The contemporary application is not a single tradition. It is a posture: hold the gifts open-handed, expect them, do not forbid them, weigh them, exercise them in love, and shape your gatherings so that whatever the Spirit is doing builds up the body. Some churches will be quieter; some will be louder. Both can be Pauline. Neither cessation by reflex nor enthusiasm by reflex is.
Going Deeper
If your tradition has tended to suppress the gifts of 1 Corinthians 12, ask honestly today whether you are functionally telling the Spirit which gifts you will permit. If your tradition has tended to celebrate them without 1 Corinthians 13's love or 1 Corinthians 14's order, ask honestly today whether the love and order are present underneath the celebration. The same Spirit who gave the gifts gave Paul the chapter. Both belong to him.
Key Quotes
“For God is not a God of confusion but of peace.”
“But all things should be done decently and in order.”
“We must always observe this rule — that all things be done in the Church for edification.”

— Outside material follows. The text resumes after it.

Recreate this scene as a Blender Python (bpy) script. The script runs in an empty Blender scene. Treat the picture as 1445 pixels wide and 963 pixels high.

“Paul does not wish that liberty of prophesying should be so restrained, that there should not be freedom to retract, if anything has been said amiss.”
“Earnestly desire the higher gifts. And I will show you a still more excellent way.”
Prayer Focus
Ask the Spirit to make your church — whatever its tradition — a place where the gifts are honored, love is the context, and order serves edification rather than fearful control. Ask him for the maturity to want all three at once.
Meditation
Paul does not flatten the gifts (charismatic excess), nor does he silence them (cessationist over-correction). He locates them inside love and orders them for edification. Where in your own church life have you seen one of these three drift loose from the others?
Question for Discussion
1 Corinthians 14:40 — 'all things should be done decently and in order' — has been weaponized in two opposite directions: by some to suppress almost any spontaneity and by others to dismiss any liturgical care as quenching. What does Paul's actual argument require?